TASK STATEMENT: The lines to extract run from the start of the records through the line with "C = scn.collection", both ends included; drop the pictures.

+---+

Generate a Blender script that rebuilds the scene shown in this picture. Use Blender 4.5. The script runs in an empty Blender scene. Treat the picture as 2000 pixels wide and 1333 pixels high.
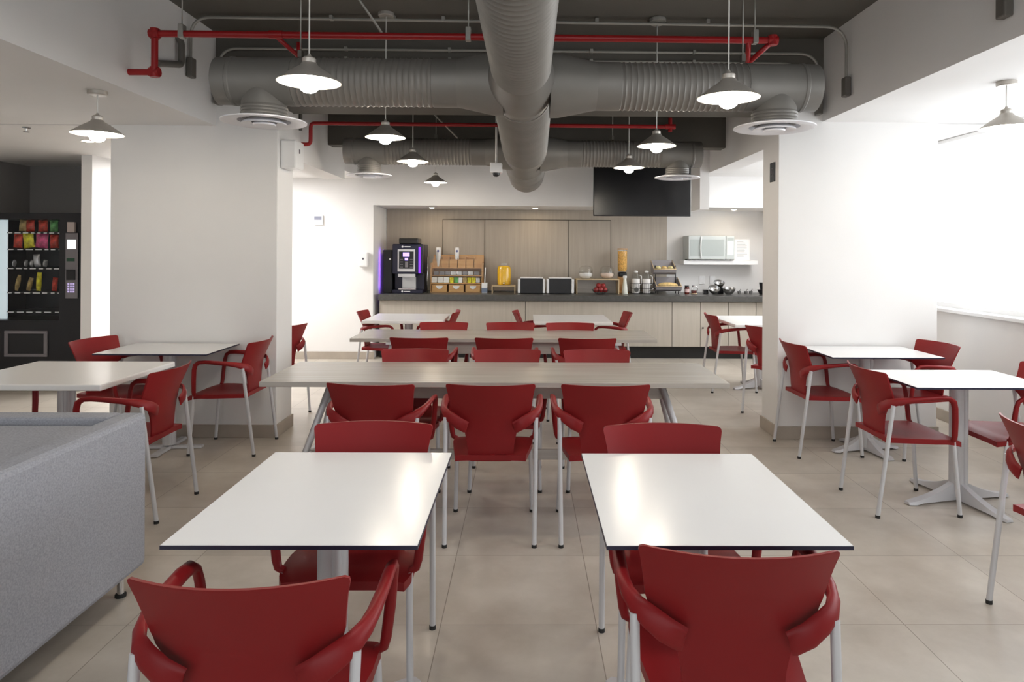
import bpy, bmesh, math, random
from mathutils import Vector, Matrix
random.seed(7)
PI = math.pi
scn = bpy.context.scene
C = scn.collection

# ------------------------------------------------------------------ camera
cam_d = bpy.data.cameras.new('camera'); cam = bpy.data.objects.new('camera', cam_d); C.objects.link(cam)
cam_d.lens = 24.0; cam_d.sensor_width = 36.0; cam_d.clip_start = 0.05
cam_d.shift_x = -0.0215; cam_d.shift_y = -0.08825
YAW, ROLL = 0.012, 0.006
F = Vector((math.sin(YAW), math.cos(YAW), 0)); R0 = Vector((math.cos(YAW), -math.sin(YAW), 0)); U0 = Vector((0, 0, 1))
Rv = R0*math.cos(ROLL) + U0*math.sin(ROLL); Uv = -R0*math.sin(ROLL) + U0*math.cos(ROLL)
M = Matrix((( Rv.x, Uv.x, -F.x, 0.0), (Rv.y, Uv.y, -F.y, 0.0), (Rv.z, Uv.z, -F.z, 1.47), (0, 0, 0, 1)))
cam.matrix_world = M
scn.camera = cam

# ------------------------------------------------------------------ light and exposure
scn.view_settings.view_transform = 'Standard'; scn.view_settings.look = 'None'
scn.view_settings.gamma = 1.0; scn.view_settings.use_curve_mapping = False
scn.view_settings.exposure = 0.14
W = bpy.data.worlds.new('world'); scn.world = W; W.use_nodes = True
W.node_tree.nodes['Background'].inputs[0].default_value = (0.93, 0.97, 1.0, 1)
W.node_tree.nodes['Background'].inputs[1].default_value = 2.2

def area(name, loc, rot, sx, sy, power, col=(1, 1, 1)):
    l = bpy.data.lights.new(name, 'AREA'); l.shape = 'RECTANGLE'; l.size = sx; l.size_y = sy
    l.energy = power; l.color = col
    o = bpy.data.objects.new(name, l); C.objects.link(o); o.location = loc; o.rotation_euler = rot
    return o
# daylight through the long window in the right wall, plus fill light added unseen behind the camera
area('daylight_window', (4.25, 4.6, 1.85), (0, math.radians(90), 0), 1.7, 8.6, 96, (0.95, 0.98, 1.0))
area('fill_front', (-0.9, -3.3, 1.6), (math.radians(90), 0, PI), 6.5, 2.0, 38, (1.0, 0.985, 0.97))

# ------------------------------------------------------------------ materials
def nm(name):
    m = bpy.data.materials.new(name); m.use_nodes = True
    return m, m.node_tree.nodes, m.node_tree.links, m.node_tree.nodes['Principled BSDF']
def mat(name, col, rough=0.5, metal=0.0, spec=0.5, noise=0.0, nscale=8.0, bump=0.0, bscale=200.0, trans=0.0, coat=0.0, ior=1.45, stretch=None):
    m, n, l, b = nm(name)
    b.inputs['Base Color'].default_value = (*col, 1); b.inputs['Roughness'].default_value = rough
    b.inputs['Metallic'].default_value = metal; b.inputs['Specular IOR Level'].default_value = spec
    b.inputs['Transmission Weight'].default_value = trans; b.inputs['Coat Weight'].default_value = coat
    b.inputs['IOR'].default_value = ior
    tc = n.new('ShaderNodeTexCoord'); mp = n.new('ShaderNodeMapping'); l.new(tc.outputs['Object'], mp.inputs[0])
    if stretch: mp.inputs['Scale'].default_value = stretch
    if noise:
        t = n.new('ShaderNodeTexNoise'); t.inputs['Scale'].default_value = nscale; t.inputs['Detail'].default_value = 4
        l.new(mp.outputs[0], t.inputs['Vector'])
        r = n.new('ShaderNodeValToRGB')
        r.color_ramp.elements[0].position = 0.3; r.color_ramp.elements[1].position = 0.7
        r.color_ramp.elements[0].color = (*[c*(1-noise) for c in col], 1)
        r.color_ramp.elements[1].color = (*[min(1, c*(1+noise)) for c in col], 1)
        l.new(t.outputs['Fac'], r.inputs[0]); l.new(r.outputs[0], b.inputs['Base Color'])
    if bump:
        t = n.new('ShaderNodeTexNoise'); t.inputs['Scale'].default_value = bscale; l.new(mp.outputs[0], t.inputs['Vector'])
        bp = n.new('ShaderNodeBump'); bp.inputs['Strength'].default_value = bump; bp.inputs['Distance'].default_value = 0.002
        l.new(t.outputs['Fac'], bp.inputs['Height']); l.new(bp.outputs[0], b.inputs['Normal'])
    return m
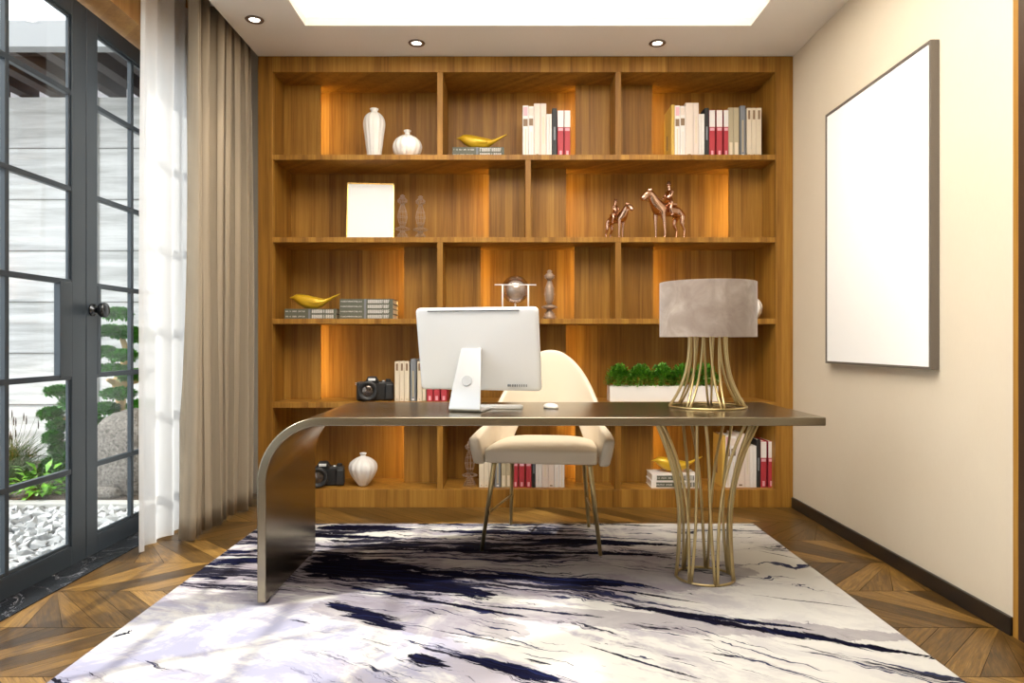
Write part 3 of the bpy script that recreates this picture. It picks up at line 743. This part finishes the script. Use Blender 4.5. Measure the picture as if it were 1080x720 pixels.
horse(at(649, 0, 4.52).x, 4.52, T[1], R(125), .70, 'smaller copper horse with rider left of the larger one on the second shelf')
# planter row 4
px0 = at(643, 0, 4.44).x; px1 = at(757, 0, 4.44).x; pw_ = px1 - px0
t = thing('planter_box', 'long white planter box of green plants on the fourth shelf behind the lamp', 'planter', (px0, 4.43, T[3]))
b = MB(); hh = .098
b.box(0, pw_, 0, .008, 0, hh).box(0, pw_, .122, .13, 0, hh).box(0, .008, .008, .122, 0, hh).box(pw_ - .008, pw_, .008, .122, 0, hh).box(0.008, pw_ - .008, .008, .122, 0, .01)
b.build('trough', M['cer'], t, bevel=.002)
box('soil', M['soil'], .008, pw_ - .008, .008, .122, .01, hh - .012, t)
def leafquad(b, p, d, L, w, up=Vector((0, 0, 1))):
    d = d.normalized(); sd = d.cross(up)
    if sd.length < .01: sd = Vector((1, 0, 0))
    sd.normalize(); nrm = sd.cross(d).normalized()
    m_ = p + d * L * .5 + nrm * L * .08
    b.add([p, m_ + sd * w, p + d * L - nrm * L * .1, m_ - sd * w, m_ + nrm * (-.12 * w)], [(0, 1, 4), (1, 2, 4), (2, 3, 4), (3, 0, 4)])
for i in range(5):
    cx = pw_ * (i + .5) / 5; b = MB()
    for q in range(1300):
        a = random.uniform(0, 2 * PI); e_ = random.uniform(-.35, 1.5); rr = .072 * random.uniform(.7, 1.05)
        d = Vector((math.cos(a) * math.cos(e_), math.sin(a) * math.cos(e_), math.sin(e_)))
        p = Vector((cx + d.x * rr * 1.15, .065 + d.y * rr * .95, hh + .028 + d.z * rr * (1.1 + .3 * math.sin(a * 5))))
        leafquad(b, p, d + Vector((random.uniform(-.8, .8), random.uniform(-.8, .8), random.uniform(-.2, .8))), random.uniform(.014, .026), .0065)
    for q in range(14):
        a = random.uniform(0, 2 * PI); r0 = random.uniform(0, .045)
        b.tube([(cx + r0 * .3 * math.cos(a), .065 + r0 * .3 * math.sin(a), hh - .02), (cx + r0 * math.cos(a), .065 + r0 * math.sin(a), hh + .065)], .0016, 5)
    b.build('foliage', M['herb'], t)
b = MB()
for px_, py_, an in ((.60, .03, .5), (.63, .02, .1), (.655, .03, -.3), (.70, .03, .3), (.575, .04, .7)):
    leafquad(b, Vector((px_ - .03, py_, hh + .052 - (px_ - .6) * .35)), Vector((1, -.2, an * .5)), .055, .010)
b.tube([(.56, .05, hh), (.60, .03, hh + .05), (.66, .02, hh + .045), (.70, .02, hh + .02)], .0016, 5)
b.build('pale_flower', M['lily'], t)
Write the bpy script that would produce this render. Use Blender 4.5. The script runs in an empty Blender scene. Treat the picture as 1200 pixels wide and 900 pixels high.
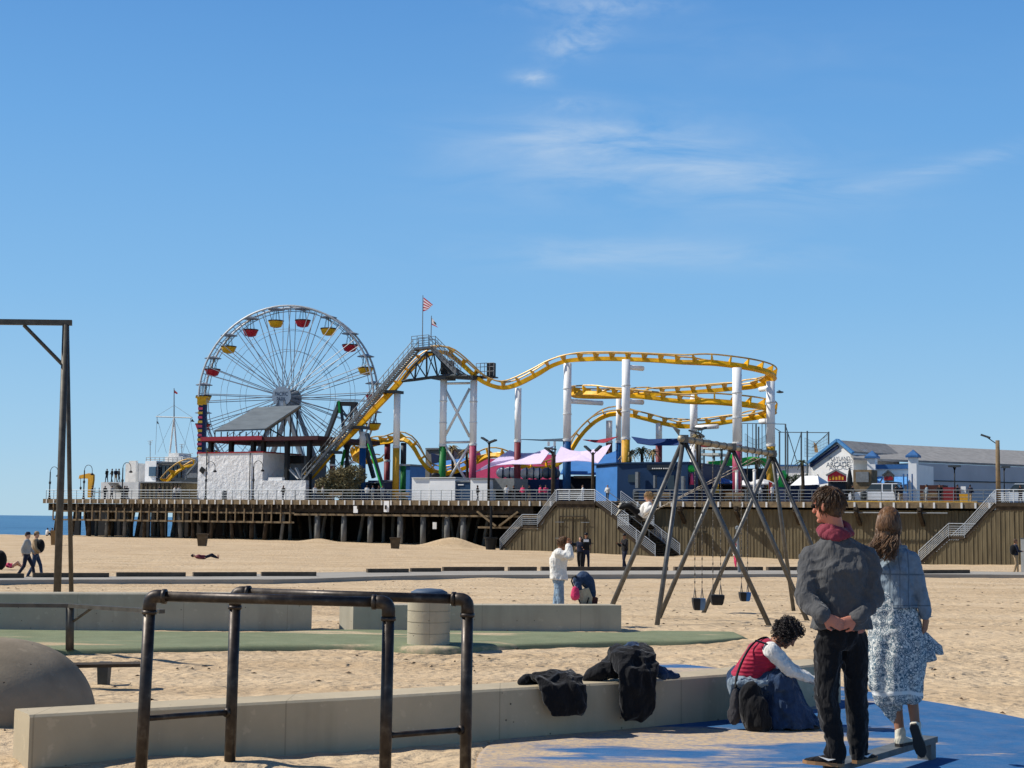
import bpy, bmesh, math, random
from mathutils import Vector, Matrix, noise
V = Vector
random.seed(7)
scene = bpy.context.scene
COL = scene.collection
R = math.radians

# ------------------------------------------------------------------ camera
FPX = 1800.0
CAMZ = 1.8
PITCH = math.atan(160.2/FPX)
ROT = Matrix.Rotation(R(90)+PITCH, 3, 'X') @ Matrix.Rotation(0.011, 3, 'Z')
CAM = V((0, 0, CAMZ))
cd = bpy.data.cameras.new('camera'); cam = bpy.data.objects.new('camera', cd)
cam.matrix_world = Matrix.Translation(CAM) @ ROT.to_4x4()
cd.sensor_width = 36; cd.lens = 36*FPX/1200; cd.clip_start = 0.1; cd.clip_end = 150000
COL.objects.link(cam); scene.camera = cam

def ray(px, py):
    return ROT @ V(((px-600)/FPX, (450-py)/FPX, -1))
def P(px, py, Y):
    d = ray(px, py); return CAM + d*(Y/d.y)
def ss(a, b, x):
    t = max(0.0, min(1.0, (x-a)/(b-a))); return t*t*(3-2*t)
def zg(x, y):
    a = -.2*ss(26, 32, y) - .4*ss(32, 60, y)
    a -= .8*ss(-30, 30, x)*ss(75, 135, y)
    if x < 0: a -= 6*ss(0, 20, -x)*ss(193, 215, y)
    a -= 3*ss(230, 300, y)
    return a
def G(px, py):
    d = ray(px, py); t = 4.0
    for i in range(4000):
        p = CAM + d*t
        if p.z <= zg(p.x, p.y): return p
        t *= 1.004
    return p
def GZ(px, py, z=0):
    d = ray(px, py); return CAM + d*((z-CAM.z)/d.z)
# pier frame: s along the pier (right, towards us), t into the pier
PO = V((0, 154, 0)); TH = math.atan(.55)
PU = V((math.cos(TH), -math.sin(TH), 0)); PV = V((math.sin(TH), math.cos(TH), 0))
DECK = CAMZ + 1.9
def PLN(px, py, pt, n):
    d = ray(px, py); n = V(n); return CAM + d*((V(pt)-CAM).dot(n)/d.dot(n))
def PT(px, py, t): return PLN(px, py, PO+PV*t, PV)
def S(px, t, py=580): return (PT(px, py, t)-PO).dot(PU)
def W(s, t, z): return PO + PU*s + PV*t + V((0, 0, z))
def ZT(px, py, t): return PT(px, py, t).z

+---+

SOLUTION:
Generate a Blender script that rebuilds the scene shown in this picture. Use Blender 4.5. The script runs in an empty Blender scene. Treat the picture as 2000 pixels wide and 1333 pixels high.
import bpy, bmesh, math, random
from mathutils import Vector, Matrix
random.seed(7)
PI = math.pi
scn = bpy.context.scene
C = scn.collection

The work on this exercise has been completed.